できたオゾンは再び違う波長の紫外線を受けてもとの酸素に分解されます。
この繰り返しでバランスをとってきたのですがフロン(クロロフルオロカーボン)によってオゾン層が破壊されていることが社会的に問題視されていました。
「オゾンホール」の問題です。
フロンに規制が入りましたが数年で元にもどる分けではなく数十年単位で見ていく必要があります。
硫黄
元素記号(\(\mathrm{S}\))
硫黄の同素体
硫黄には3つの同素体があります。
斜方硫黄:常温で安定な結晶です。
単斜硫黄:95℃以上で安定な結晶です。
ゴム状硫黄:弾性のある無定型固体です。
これらの硫黄の同素体は温度変化で固体のままで変化します。
これを相転移というのですが詳しくやる必要はないと思うので省略します。
そして個人的にはややこしいと思う硫黄の化合物です。w
硫黄の化合物
二酸化硫黄(亜硫酸ガス)(\(\mathrm{SO_2}\))
硫黄を燃焼させることで単純に酸化物になるのですが、
亜硫酸ナトリウムに希硫酸を加えるか、
\( \mathrm{Na_2SO_3+H_2SO_4\rightarrow Na_2SO_4+H_2O+SO_2\uparrow}\)

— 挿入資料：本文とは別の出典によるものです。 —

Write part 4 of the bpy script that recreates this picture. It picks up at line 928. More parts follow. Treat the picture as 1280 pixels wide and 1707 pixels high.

銅に濃硫酸を加えて加熱すると二酸化硫黄が生成します。
\( \mathrm{Cu+H_2SO_4\rightarrow CuSO_4+2H_2O+SO_2\uparrow}\)
二酸化硫黄は無色ですが、刺激臭の有毒気体で、水にかなり溶けて弱酸性を示します。
二酸化硫黄が水に溶けると亜硫酸が生じるので亜硫酸ガスとも呼ばれていて、二酸化硫黄、亜硫酸共に還元作用を示します。紙や動物性繊維の漂白剤として使われますね。
\(\mathrm{H_2O+SO_2\rightleftharpoons H_2SO_3}\) (亜硫酸)
この二酸化硫黄が水と反応してできた亜硫酸は他から酸素を奪って硫酸に変わりやすい性質があるので二酸化硫黄には還元性があるんです。
また、二酸化硫黄は硫化水素のような強い還元剤に対しては酸化剤としてはたらきます。
\( \mathrm{SO_2+4e^-+4H^+\rightarrow S+2H_2O}\)
還元剤としてはたらくときもあれば酸化剤としてもはたらくときがある、というのがやっかいですよね。w
次は硫酸と硫化水素について説明しようと思いますが長くなるのでここで分けることにします。
特に濃硫酸の取り扱いには注意して下さい。危険です。
酸素と硫黄は同素体をもつ元素です。
そこは確認しておいて下さい。
硫黄結晶は温度によって相転移したりしますので非常にややこしいです。
なので
「化合物についてはある程度覚えておく」
というくらいからで良いと思いますよ。